What better way to occupy ourselves on a Bank Holiday Monday than to go to the park with a super bouncy ball! My friend Chris and I had done some serious shelf-organising (and dust-rearranging) and needed some fresh air. A trip to the local park with a rubber ball seemed like a good way to blow away the cobwebs we’d accumulated from the morning’s houseworkery.
Picture this – two senior women playing bouncy ball in the park. Then
along comes May, on her electric buggy, complete with Sally the Yorkshire terrier.
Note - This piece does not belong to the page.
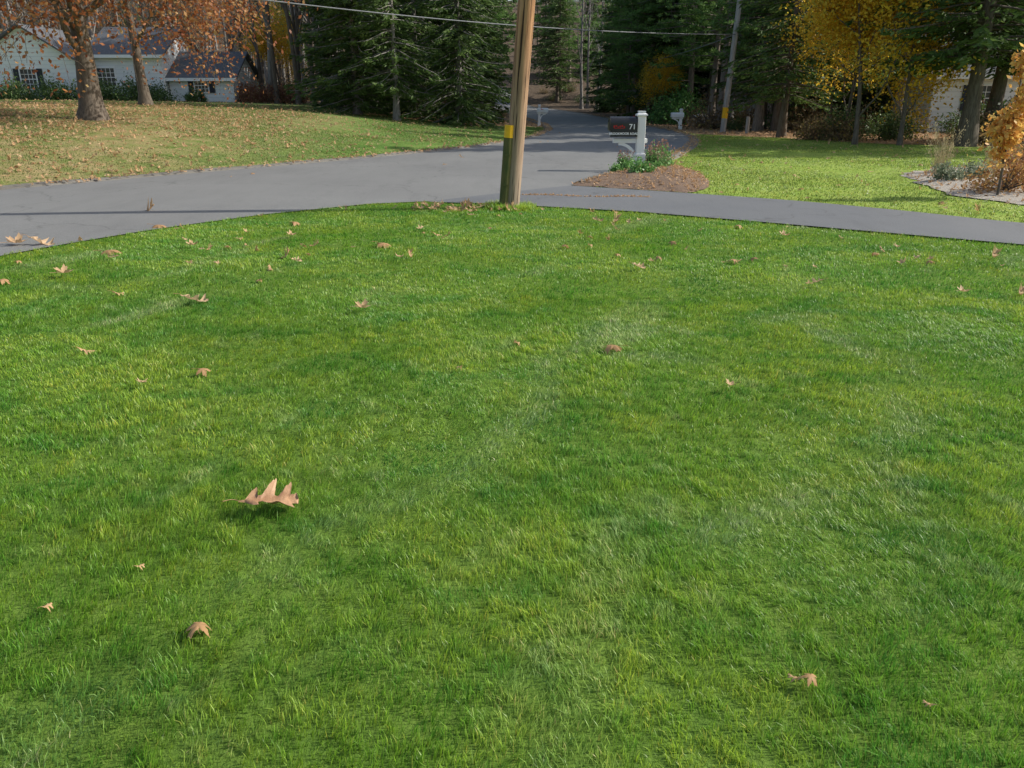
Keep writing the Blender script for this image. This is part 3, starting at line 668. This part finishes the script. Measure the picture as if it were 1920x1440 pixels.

May drove up to us and said ‘Can I play?’ Of course! So we included
May in the game and she wasn’t at all bad, though it was harder for her to
retrieve missed catches as she climbed out of her buggy to fetch the ball. She
was a good thrower though, and we had a fun fifteen minutes. ‘Good exercise for
me to get out of the chair,’ she said ‘I used to love playing ball with my
nephews’.
After a bit May became tired and waved a cheery goodbye, thanking us for
including her in our game. 10 year old Sally climbed back on board and away
they drove. I watched her trundle towards the park gates, and stop. The battery
to her nifty vehicle had run flat. She was extremely embarrassed, but very
grateful when we offered to push her home. It wasn’t far, so Chris and I took
it in turns to get her home.
May is 95 years old. She certainly didn’t look it and although she asked
us where we live a couple of times, on the whole she was bright, alert, and a
lovely character. ‘Would you like to come in for a cup of tea when we get
home?’ she asked. We said yes, and we needed it after pushing the heavy buggy.
Thank goodness she didn’t live at the top of a hill!
We went down the road, then turned down a little lane. At the bottom was
her tiny little terrace house; almost cottage like. She’d lived in it since
1970, originally with her father and older sister. She showed us in and
instructed us to visit the garden – it was delightful! Narrow but well-tended,
with Solomon’s seal, bleeding heart, peony and some beautiful shrubs, tomatoes
in the greenhouse, rhubarb and runner beans in the beds; it was evident she has
a green thumb. ‘But I get a chap in once a week, to help out.’
Whilst we were in the garden, she went back out the front of the house
and put her buggy on charge. She’d only ever run out of juice once before she
said, about 20 years ago.
We were given tea and cake (she didn’t make it – ‘can’t stand cooking’)
and sat down for a chat in a homely little front-room full of bits and pieces.
Not nick knacks or ‘tut’ (as my Welsh relative insists on calling such
paraphernalia) but papers, books, photographs and a magnificent old bracket
clock. We had noted a photograph of her in evening dress with a man with a huge
gold chain around his neck – her father, it turned out – the Mayor of Poplar in
his day.
She had never married, and nor had her sister. Her mother had been blind
and so the girls had taken on family duties. May had joined the RAF then
trained as a nurse whilst her sister cared for her parents. ‘Never had time for
men’ she said. She was grateful for our taking her home and no doubt the chance
for a natter, and we were grateful for the tea and cake and the opportunity to
meet such an interesting lady. I’m sure she would have had many more tales to
tell, if we had been able to stay longer.
An unplanned afternoon, but tea with Aunt May was very pleasant indeed.